Stop after the line with "S.camera = camo": repeat exactly every line before it, beginning with the first, and that line itself.
:: SOURCE MATERIAL
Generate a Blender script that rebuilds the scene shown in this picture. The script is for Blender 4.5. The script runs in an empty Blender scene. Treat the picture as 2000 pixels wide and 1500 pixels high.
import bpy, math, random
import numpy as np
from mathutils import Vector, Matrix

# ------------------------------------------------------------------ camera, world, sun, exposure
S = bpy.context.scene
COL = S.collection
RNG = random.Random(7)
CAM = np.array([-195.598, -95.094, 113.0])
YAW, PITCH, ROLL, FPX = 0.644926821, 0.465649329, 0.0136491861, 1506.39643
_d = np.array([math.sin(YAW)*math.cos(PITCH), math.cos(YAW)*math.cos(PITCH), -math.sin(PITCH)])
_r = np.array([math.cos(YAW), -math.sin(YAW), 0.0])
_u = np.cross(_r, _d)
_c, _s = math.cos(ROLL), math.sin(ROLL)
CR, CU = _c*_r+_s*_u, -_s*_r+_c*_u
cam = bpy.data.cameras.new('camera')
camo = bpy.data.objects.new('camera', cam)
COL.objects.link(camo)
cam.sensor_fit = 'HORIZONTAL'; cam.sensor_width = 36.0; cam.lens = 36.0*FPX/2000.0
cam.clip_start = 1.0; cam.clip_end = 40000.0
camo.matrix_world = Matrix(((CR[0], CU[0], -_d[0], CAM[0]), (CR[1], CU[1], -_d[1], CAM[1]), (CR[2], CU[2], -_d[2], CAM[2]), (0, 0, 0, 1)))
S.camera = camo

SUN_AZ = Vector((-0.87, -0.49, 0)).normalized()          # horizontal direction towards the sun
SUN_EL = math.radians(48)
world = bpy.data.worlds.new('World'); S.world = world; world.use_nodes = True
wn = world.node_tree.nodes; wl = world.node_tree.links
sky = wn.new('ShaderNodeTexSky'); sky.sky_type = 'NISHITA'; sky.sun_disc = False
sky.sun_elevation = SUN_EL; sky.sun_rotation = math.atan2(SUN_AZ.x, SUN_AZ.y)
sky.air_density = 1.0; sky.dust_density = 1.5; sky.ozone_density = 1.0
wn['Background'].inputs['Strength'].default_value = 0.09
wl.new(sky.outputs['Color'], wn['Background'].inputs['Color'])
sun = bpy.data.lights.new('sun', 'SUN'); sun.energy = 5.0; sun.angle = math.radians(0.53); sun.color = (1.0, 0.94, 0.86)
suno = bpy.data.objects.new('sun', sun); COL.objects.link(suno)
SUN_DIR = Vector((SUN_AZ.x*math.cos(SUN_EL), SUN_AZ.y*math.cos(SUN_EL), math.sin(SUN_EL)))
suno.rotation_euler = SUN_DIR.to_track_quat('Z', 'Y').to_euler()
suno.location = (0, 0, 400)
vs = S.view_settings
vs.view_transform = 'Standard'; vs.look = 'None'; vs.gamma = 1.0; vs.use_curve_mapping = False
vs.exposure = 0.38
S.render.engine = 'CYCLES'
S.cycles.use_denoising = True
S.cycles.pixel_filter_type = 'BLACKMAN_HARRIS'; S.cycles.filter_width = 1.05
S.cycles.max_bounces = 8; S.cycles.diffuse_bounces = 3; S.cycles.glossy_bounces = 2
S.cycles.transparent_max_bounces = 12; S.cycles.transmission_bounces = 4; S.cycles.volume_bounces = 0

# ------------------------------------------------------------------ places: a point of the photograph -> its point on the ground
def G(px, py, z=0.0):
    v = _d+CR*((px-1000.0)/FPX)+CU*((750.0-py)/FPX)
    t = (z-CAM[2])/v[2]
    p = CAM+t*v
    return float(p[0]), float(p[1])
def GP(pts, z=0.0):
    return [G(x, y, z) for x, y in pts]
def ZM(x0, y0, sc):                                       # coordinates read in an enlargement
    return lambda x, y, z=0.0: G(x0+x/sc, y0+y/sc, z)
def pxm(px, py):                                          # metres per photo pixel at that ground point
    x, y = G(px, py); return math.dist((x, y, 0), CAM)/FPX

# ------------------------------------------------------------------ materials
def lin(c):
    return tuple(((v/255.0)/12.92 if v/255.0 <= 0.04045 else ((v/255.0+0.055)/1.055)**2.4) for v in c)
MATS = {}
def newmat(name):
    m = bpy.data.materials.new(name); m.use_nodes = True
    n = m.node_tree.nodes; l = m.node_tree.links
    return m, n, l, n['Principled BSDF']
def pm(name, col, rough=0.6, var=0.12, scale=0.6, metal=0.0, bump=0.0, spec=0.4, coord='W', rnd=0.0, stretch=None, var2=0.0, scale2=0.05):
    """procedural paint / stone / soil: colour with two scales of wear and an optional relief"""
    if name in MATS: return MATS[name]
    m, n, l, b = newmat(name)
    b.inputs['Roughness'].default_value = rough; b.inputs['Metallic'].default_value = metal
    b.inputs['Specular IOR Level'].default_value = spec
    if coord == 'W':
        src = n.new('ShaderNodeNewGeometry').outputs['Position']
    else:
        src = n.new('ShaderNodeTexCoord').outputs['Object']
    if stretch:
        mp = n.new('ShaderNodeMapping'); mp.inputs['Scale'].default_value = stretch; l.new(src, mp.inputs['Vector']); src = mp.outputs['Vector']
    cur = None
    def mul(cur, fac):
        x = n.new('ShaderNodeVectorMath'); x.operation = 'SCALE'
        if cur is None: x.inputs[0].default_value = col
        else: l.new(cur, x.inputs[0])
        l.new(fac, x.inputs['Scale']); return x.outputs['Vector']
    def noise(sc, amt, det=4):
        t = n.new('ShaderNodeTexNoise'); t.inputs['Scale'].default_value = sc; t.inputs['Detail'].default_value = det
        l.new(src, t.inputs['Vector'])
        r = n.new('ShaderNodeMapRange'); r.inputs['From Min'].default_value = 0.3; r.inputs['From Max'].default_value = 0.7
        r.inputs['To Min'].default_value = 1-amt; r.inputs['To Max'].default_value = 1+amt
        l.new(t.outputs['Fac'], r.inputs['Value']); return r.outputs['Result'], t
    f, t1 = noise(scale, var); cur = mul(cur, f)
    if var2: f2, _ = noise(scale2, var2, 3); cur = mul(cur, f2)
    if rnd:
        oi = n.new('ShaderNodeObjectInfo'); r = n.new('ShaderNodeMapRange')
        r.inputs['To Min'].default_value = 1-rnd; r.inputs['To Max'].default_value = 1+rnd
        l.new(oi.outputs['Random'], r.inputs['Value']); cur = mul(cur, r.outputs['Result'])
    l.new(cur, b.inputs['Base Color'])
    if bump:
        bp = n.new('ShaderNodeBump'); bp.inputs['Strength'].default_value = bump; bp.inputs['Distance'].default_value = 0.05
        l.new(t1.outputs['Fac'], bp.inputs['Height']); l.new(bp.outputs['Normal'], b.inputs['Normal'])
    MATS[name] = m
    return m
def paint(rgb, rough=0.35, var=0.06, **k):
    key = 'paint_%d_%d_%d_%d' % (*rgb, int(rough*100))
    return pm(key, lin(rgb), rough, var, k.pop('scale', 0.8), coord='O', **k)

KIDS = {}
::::
**FINAL RESULT**
Generate a Blender script that rebuilds the scene shown in this picture. The script is for Blender 4.5. The script runs in an empty Blender scene. Treat the picture as 2000 pixels wide and 1500 pixels high.
import bpy, math, random
import numpy as np
from mathutils import Vector, Matrix

# ------------------------------------------------------------------ camera, world, sun, exposure
S = bpy.context.scene
COL = S.collection
RNG = random.Random(7)
CAM = np.array([-195.598, -95.094, 113.0])
YAW, PITCH, ROLL, FPX = 0.644926821, 0.465649329, 0.0136491861, 1506.39643
_d = np.array([math.sin(YAW)*math.cos(PITCH), math.cos(YAW)*math.cos(PITCH), -math.sin(PITCH)])
_r = np.array([math.cos(YAW), -math.sin(YAW), 0.0])
_u = np.cross(_r, _d)
_c, _s = math.cos(ROLL), math.sin(ROLL)
CR, CU = _c*_r+_s*_u, -_s*_r+_c*_u
cam = bpy.data.cameras.new('camera')
camo = bpy.data.objects.new('camera', cam)
COL.objects.link(camo)
cam.sensor_fit = 'HORIZONTAL'; cam.sensor_width = 36.0; cam.lens = 36.0*FPX/2000.0
cam.clip_start = 1.0; cam.clip_end = 40000.0
camo.matrix_world = Matrix(((CR[0], CU[0], -_d[0], CAM[0]), (CR[1], CU[1], -_d[1], CAM[1]), (CR[2], CU[2], -_d[2], CAM[2]), (0, 0, 0, 1)))
S.camera = camo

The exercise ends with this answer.